As Media Matters for America documented, a July 11, 2007, Politico article reported that Davis “founded a lobbying firm -- Davis Manafort Inc. -- which has made at least $2.8 million lobbying Congress since 1998.” According to disclosure reports filed with Congress, Davis registered to lobby from 1998 to 2005 for Davis Manafort. A February 3, 2007, National Journal article reported that “Davis, a longtime lobbyist and financial consultant,” is “on leave” from Davis Manafort to work for McCain's campaign.

Media Matters has noted that several other media outlets recently reported that the McCain campaign attacked Obama for what it says are his ties to Freddie Mac and Fannie Mae without noting that several senior McCain campaign aides have lobbied for one or both of those entities.

From the September 19 broadcast of the CBS Evening News with Katie Couric:

REID: Earlier in Green Bay, Wisconsin, where the race is also tight, McCain laid out his economic plan, heavy on government intervention. The centerpiece, a new federal agency, the Mortgage and Financial Institutions Trust, to identify troubled businesses long before they need a government bailout.

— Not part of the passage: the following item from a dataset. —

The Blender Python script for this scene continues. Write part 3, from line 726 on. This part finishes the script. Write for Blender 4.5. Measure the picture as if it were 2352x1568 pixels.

Also, new laws and regulations to make what happens on Wall Street more transparent, to protect consumers and investors, and to put financial wrongdoers behind bars.

McCAIN: On my watch, the consequences for corporate abuse will not be more enrichment, but more likely an indictment.

REID: But while McCain's speech was billed as a policy address, he spent much of his time bashing Barack Obama.

McCAIN: The crisis on Wall Street, my friends, started in the Washington culture of lobbying and influence-peddling, and he was right square in the middle of it.

REID: Here in Minnesota, the unemployment rate is now the highest it's been in more than 20 years, so whoever wins here will probably be whoever has the best plan for the economy. Katie.

KATIE COURIC (anchor): Chip Reid. Chip, thanks a lot.